The Society of Saint Vincent de Paul is participating in a province-wide research project to learn more about the impacts of ‘period poverty.’ (Nina Grossman/News Staff)

Victoria participates in ‘period poverty’ research project

Society of Saint Vincent de Paul, Victoria Youth Empowerment Society join province-wide efforts

A Victoria organization is participating in a provincial research project aimed at learning more about barriers faced by people living in poverty.

The United Way and B.C. government have partnered up for the Period Promise Research Project, giving out grants to 15 non-profit agencies across the province to provide free menstrual products to those in need.

In Victoria, the Society of Saint Vincent de Paul and Victoria Youth Empowerment Society will be receiving $95,000 to purchase pads and tampons to be distributed to the region’s low-income community.

READ ALSO: Province offers grants for free tampons, pads to ease ‘period poverty’ in B.C.

While an estimated one in seven Canadian girls have missed school due to their periods, the extent of the impact that a lack of access, or ‘period poverty,’ has on low-income communities is relatively unknown.

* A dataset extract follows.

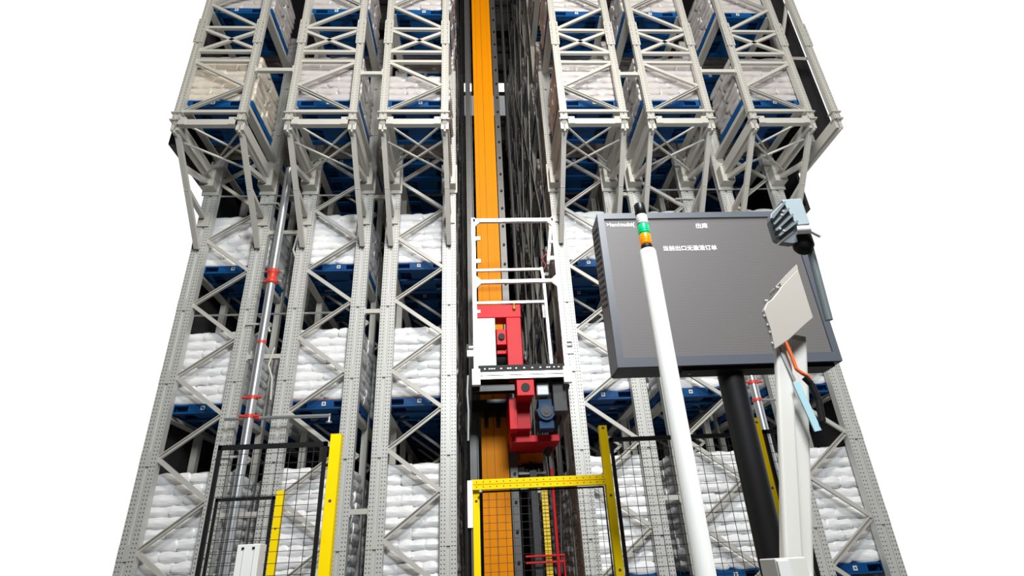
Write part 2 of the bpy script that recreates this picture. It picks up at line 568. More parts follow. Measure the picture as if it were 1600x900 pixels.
def pallet_mesh():
    mb = MB(); a, d = PW / 2, PD
    mb.box(-a, a, 0, d, PH - .03, PH)            # deck
    for x0, x1 in ((-a, -a + .17), (-.24, .24), (a - .17, a)):
        mb.box(x0, x1, 0, d, 0.03, PH - .03)     # blocks running back
        mb.box(x0 - .0, x1 + .0, -.004, .05, .03, PH - .03)
    mb.box(-a, a, 0, .12, 0, .03); mb.box(-a, a, d - .12, d, 0, .03); mb.box(-a, a, d / 2 - .08, d / 2 + .08, 0, .03)
    for i in range(7):
        y = .14 + i * .14
        mb.box(-a + .17, -.24, y, y + .03, PH - .075, PH - .03)
        mb.box(.24, a - .17, y, y + .03, PH - .075, PH - .03)
    for i in range(8):
        x = -.20 + i * .055
        mb.box(x, x + .018, -.012, 0, .04, PH - .035)
    for x in (-a, a - .17):
        for j in range(3):
            mb.box(x + .02 + j * .055, x + .035 + j * .055, -.01, 0, .04, PH - .035)
    return mb.mesh('pallet', [BLUE])


PAL = pallet_mesh()
STK = MB().box(-.035, .035, -.018, -.0125, .055, .125).box(-.022, .022, -.0195, -.018, .07, .11, 1).mesh('sticker', [STICK, STICKD])

# ------------------------------------------------------------------ bags


def bag_shape(wd, dp, ht, seed):
    """pillow-like sealed bag, centre at its base"""
    rnd = random.Random(seed)
    nx, ny = 12, 12
    ph = [rnd.uniform(0, 6.28) for _ in range(6)]

    def surf(u, v, s):
        e = max(0.0, (1 - abs(u) ** 14) * (1 - abs(v) ** 12)) ** 0.36
        wr = 0.017 * math.sin(5 * u + ph[0] + 2 * v) * math.sin(4 * v + ph[1]) + .010 * math.sin(11 * v + ph[2] + 3 * u)
        wr += .01 * math.sin(9 * u + ph[5]) * abs(v) ** 2
        r = .96 + .02 * math.sin(3 * u + ph[3]) * (abs(v) > .99) + .02 * math.sin(3 * v + ph[4]) * (abs(u) > .99)
        x = u * wd / 2 * (r if abs(u) > .6 else 1 * r); y = v * dp / 2 * r
        z = ht / 2 + s * (ht / 2 * 1.10 * e + wr * e)
        # sides bulge
        return (x * (1 + .015 * e), y * (1 + .015 * e), z)
    mb = MB(); vs = []; fs = []
    g = [math.sin(math.pi / 2 * (-1 + 2 * i / nx)) for i in range(nx + 1)]
    for s in (1, -1):
        o = len(vs)
        for j in range(ny + 1):
            for i in range(nx + 1):
                vs.append(surf(g[i], g[j], s))
        for j in range(ny):
            for i in range(nx):
                q = [o + j * (nx + 1) + i, o + j * (nx + 1) + i + 1, o + (j + 1) * (nx + 1) + i + 1, o + (j + 1) * (nx + 1) + i]
                fs.append(tuple(q if s > 0 else q[::-1]))
    mb.add(vs, fs, 0, True)
    return mb


LH = 0.178
SHAPES = {'A': [bag_shape(.485, .67, LH, s) for s in (1, 2, 3)], 'B': [bag_shape(.72, .53, LH, s) for s in (4, 5, 6)]}
BAGM = {}
for mn, mm in (('w', BAGW), ('s', BAGS), ('c', BAGC)):
    for k, l in SHAPES.items():
        BAGM[mn, k] = [b.mesh('bag', [mm]) for b in l]


def layout(n, seed):
    """positions of the bags of a load: (shape, x, y, z, rot)"""
    rnd = random.Random(seed); out = []
    for k in range(n):
        z = k * (LH * .97)
        fl = k % 2
        j = lambda: rnd.uniform(-.014, .014)
        ox, oy = rnd.uniform(-.015, .015), rnd.uniform(-.012, .012)
        if fl:
            fr = [('A', (i - 1) * .432) for i in range(3)]; bk = [('B', (i - .5) * .645) for i in range(2)]
            yf, yb = .32, .86
        else:
            fr = [('B', (i - .5) * .645) for i in range(2)]; bk = [('A', (i - 1) * .432) for i in range(3)]
            yf, yb = .25, .79
        for s_, x in fr:
            out.append((s_, x + j() + ox, yf + j() + oy, z, rnd.uniform(-.03, .03)))
        for s_, x in bk:
            out.append((s_, x + j() + ox, yb + j() + oy, z, rnd.uniform(-.03, .03)))
    return out


LOADM = {}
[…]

That’s why the research project aims to learn how widespread and detrimental the need for these products is across B.C. Participating non-profits will track the number of people served, which products are used and provide a survey that asks participants how a lack of access to menstrual products has impacted their lives.

Margaret Forbes, the director of support services at Victoria’s Society of Saint Vincent de Paul, noted the organization was well-suited for the program since it already offers food and hygiene products at its shopping pantry.

“We know that people are paying 70 per cent of their income to rent here,” Forbes said. “Having access and offsetting the cost of these products which are really an essential for women would be huge … It’s $10 to $20 every month that is a grocery cost that could be offset.”

READ ALSO: Victoria fulfills period promise with free menstrual products

Forbes said the research portion of the project appealed to the society too.

“It’s a big issue for women and girls because they need them in order to function in their day,” Forbes added. “I think that kind of data is really going to drive the province’s decision to make [menstrual products] more widely available for not just one year. So we’ll be encouraging people to take the survey … This is a way for people to speak up about how this issue limits their lives and the benefits they can see in receiving these products.”

The Society of Saint Vincent de Paul expects to begin distributing the products at its downtown location (833 Yates St.) in early August.